Of all the movies considered part of the New Queer Cinema movement, The Living End most directly and angrily confronted the impact of that era on queer people, but it eschewed preaching and sentimentality for hot HIV-positive guys on the lam (Craig Gilmore and Mike Dytri)--with plenty of sex, anarchy, and guns, set to a dark and driving post-punk soundtrack.
That soundtrack has never sounded better, and Araki's 16-mm cinematography has never looked clearer than on The Living End: Remixed and Remastered , coming to DVD April 29 (Strand Releasing Home Video, $27.99). After working similar magic on the audio and picture of his Totally F***ed Up, Araki and the folks from Strand have souped up his early masterpiece at a cost exceeding the initial budget for the film. New details abound, from more audible dialogue to little visual details like the 45 of the theme to pioneering Hollywood gay film Making Love (pretty much
The Living End's polar opposite) on display in a character's room.
While enough time has passed to make The Living End almost a historical document of a specific time and place in queer history, Araki didn't intend to make an archival piece. "The film was a $20,000 art project that me and a handful of friends -- literally a handful -- got together and made," remembers the director, who went on to make such indie hits as The Doom Generation and Mysterious Skin, "which was a very personal response to what was going on at the time. We had no idea the international impact the film would end up having."

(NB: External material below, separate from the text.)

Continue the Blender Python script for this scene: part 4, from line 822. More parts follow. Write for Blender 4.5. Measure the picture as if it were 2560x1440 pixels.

Strand Releasing copresident Marcus Hu, who was one of The Living End's producers, recalls that in 1992, when the film was released, there was a real sense of urgency and community that's disappeared today. "It's been replaced with fighting for the right to marry; the LGBT community seems more concerned with having children," says Hu. "We are more educated about AIDS and HIV, and an era of sexuality died with it. Gay life seems so much more complacent."